L’Italia cede il passo alla Spagna. A fine Europeo, tracciando un bilancio, il presidente federale Gabriele Gravina ha elogiato, il modello di calcio spagnolo e posto l’accento sulla forza e la voglia di puntare sui giovani, anche senza esperienza, per costruire qualcosa di importante. Esattamente quello che ha saputo fare De La Fuente.
Il modello Spagna si basa sul coraggio di lanciare i giovani, anche senza esperienza. I numeri parlano chiaro. Quella che oggi è una squadra di stelle, un anno fa era senza arte né parte. Nell’estate del 2023, Lamine Yamal aveva giocato sette minuti con il Barça, contro il Betis, ancora quindicenne. Nico Williams era un calciatore del Bilbao e due anni fa aveva giocato solo 14 partite da titolare nella prima squadra del rojiblanco. Marc Cucurella ha giocato solo otto minuti per il Barça in una partita di coppa contro il Murcia e alla fine è stato ceduto al Getafe per meno di dodici milioni. Dani Olmo ha anticipato tutti, lasciando il club catalano all’età di 16 anni intuendo che avrebbe trovato migliori opportunità altrove. L‘Osasuna ha venduto Merino al Dortmund per 3,7 milioni, dieci volte meno di quanto André Gomes costò al Barça. Nell’ultimo aggiornamento di mercato la rosa della Spagna era valutata 965 milioni. L’Inghilterra, 1520, la Francia, 1230. I soldi però non scendono in campo.

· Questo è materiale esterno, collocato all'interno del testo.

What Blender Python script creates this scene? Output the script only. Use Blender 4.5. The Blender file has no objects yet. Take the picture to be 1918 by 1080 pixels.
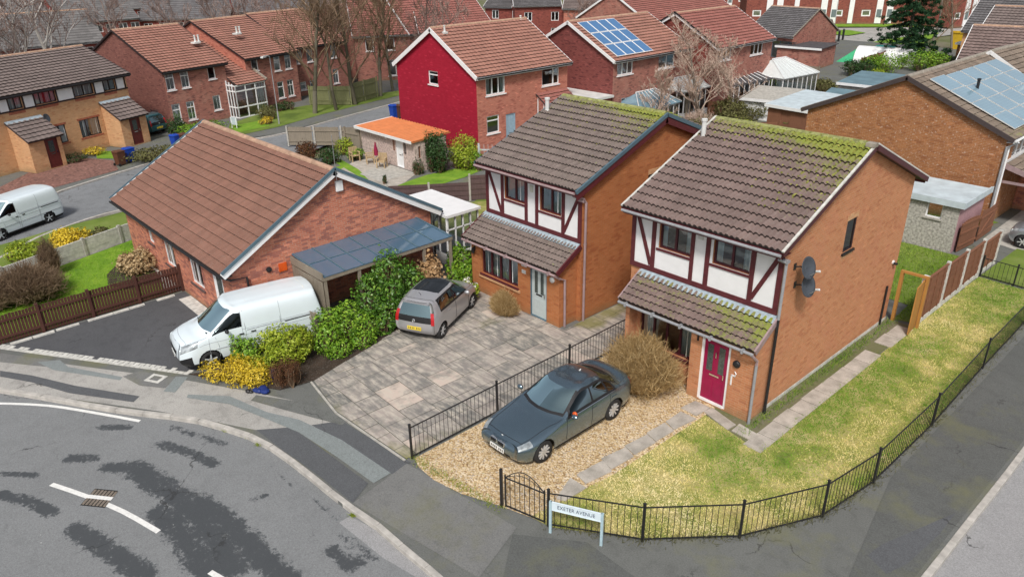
import bpy, math, random
import numpy as np
from mathutils import Vector, Matrix, noise as mnoise
R = math.radians
random.seed(7)
scene = bpy.context.scene
col = scene.collection
# ------------------------------------------------------------------ camera model (calibrated)
CW, CH = 1918, 1080
CF, CPIT, CROLL, CYAW, CZ = 1409.15347, 0.433036489, -0.0173148913, -0.831100094, 12.3
def _basis():
    cp, sp = math.cos(CPIT), math.sin(CPIT)
    f = Vector((0, cp, -sp)); up = Vector((0, sp, cp)); ri = Vector((1, 0, 0))
    c, s = math.cos(CROLL), math.sin(CROLL)
    r2 = c*ri + s*up; u2 = -s*ri + c*up
    a = Vector((math.cos(CYAW), math.sin(CYAW), 0)); b = Vector((-math.sin(CYAW), math.cos(CYAW), 0)); z = Vector((0, 0, 1))
    M = Matrix((a, b, z))
    return M @ r2, M @ u2, M @ f
CR, CU, CFW = _basis()
def G(px, py, z=0.0):
    """world point at height z seen at photo pixel"""
    d = CFW + CR*((px-CW/2)/CF) - CU*((py-CH/2)/CF)
    t = (z-CZ)/d.z
    return Vector((d.x*t, d.y*t, z))
def G2(px, py, z=0.0):
    p = G(px, py, z); return (p.x, p.y)
cam = bpy.data.cameras.new('camera'); camo = bpy.data.objects.new('camera', cam); col.objects.link(camo)
Mc = Matrix((CR, CU, -CFW)).transposed().to_4x4(); Mc.translation = Vector((0, 0, CZ)); camo.matrix_world = Mc
cam.sensor_width = 36; cam.lens = CF/CW*36; cam.clip_end = 3000; cam.clip_start = 0.1
scene.camera = camo
# ------------------------------------------------------------------ objects
def tag(o, label=None, cat=None, group=None, kind=None):
    if label: o['label'] = label
    if cat: o['category'] = cat
    if group: o['group'] = group
    if kind: o['kind'] = kind
    return o
def thing(name, label, cat, loc=(0, 0, 0), rz=0.0, group=None):
    o = bpy.data.objects.new(name, None); col.objects.link(o)
    o.location = loc; o.rotation_euler = (0, 0, rz); o.empty_display_size = .3
    return tag(o, label, cat, group)
def copy_tree(o, parent=None):
    c = o.copy(); col.objects.link(c)
    if parent is not None: c.parent = parent
    for ch in list(o.children): copy_tree(ch, c)
    return c
V = Vector
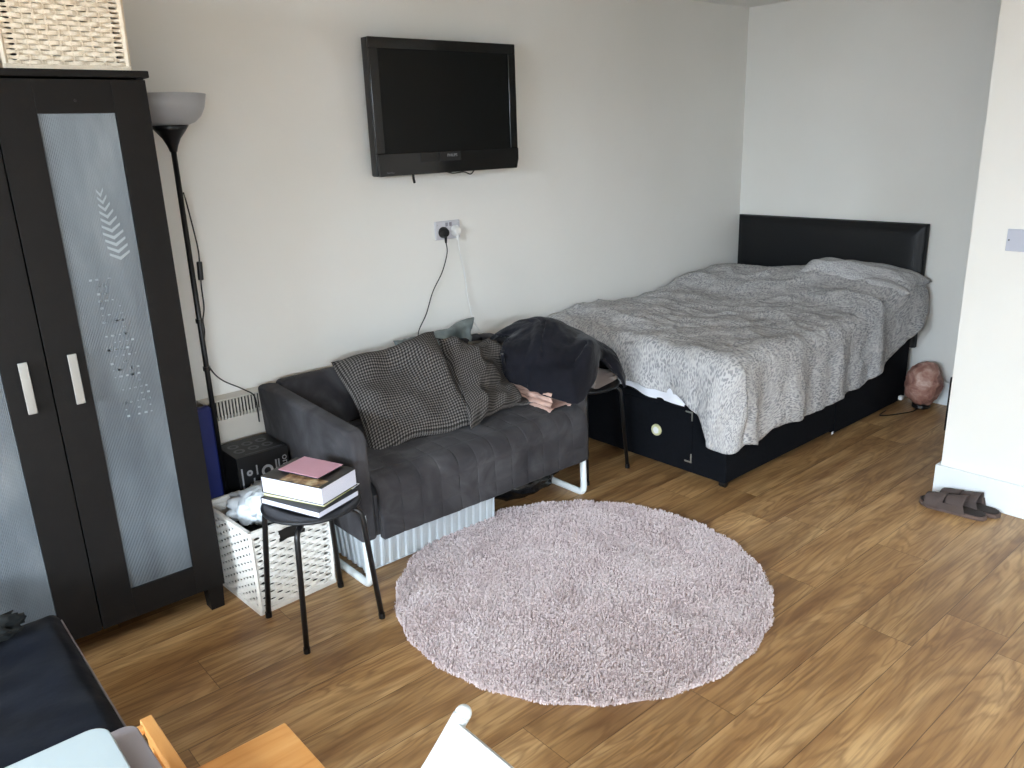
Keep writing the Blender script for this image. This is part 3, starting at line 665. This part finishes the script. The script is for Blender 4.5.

Luis de la Fuente ha avuto il merito di credere nei calciatori funzionali. Ed è passato alla cassa con gli interessi. Le premesse non erano incoraggianti. Semplicemente, non c’erano. Il CT campione d’Europa non aveva mai allenato una squadra né di Prima né di Seconda Divisione prima di mettersi alla guida della Roja. E anche le sue scelte erano apparse discutibili. Grimaldo aveva lasciato la Masia a 18 anni ed è andato a parametro zero al Leverkusen nel 2023. Nacho ha iniziato la stagione come quarto difensore centrale del Real Madrid. Laporte puntava al pensionamento anticipato in Arabia. Con queste premesse, il gruppo ispirava una logica diffidenza: giocatori scartati, poca esperienza nei grandi eventi. Eppure, la squadra ha messo in campo una personalità straordinaria e ha vinto ciascuna delle sette partite senza rinunciare ad uno stile preciso: giocare al calcio. Ha accettato momenti di sofferenza, ma non ha mai perso il controllo nonostante la metà dei suoi giocatori non avesse raggiunto le venti partite internazionali e in cui solo Rodri era stato tra i trenta finalisti dell’ultimo Pallone d’Oro. Nel calcio i miracoli non esistono, si chiama programmazione.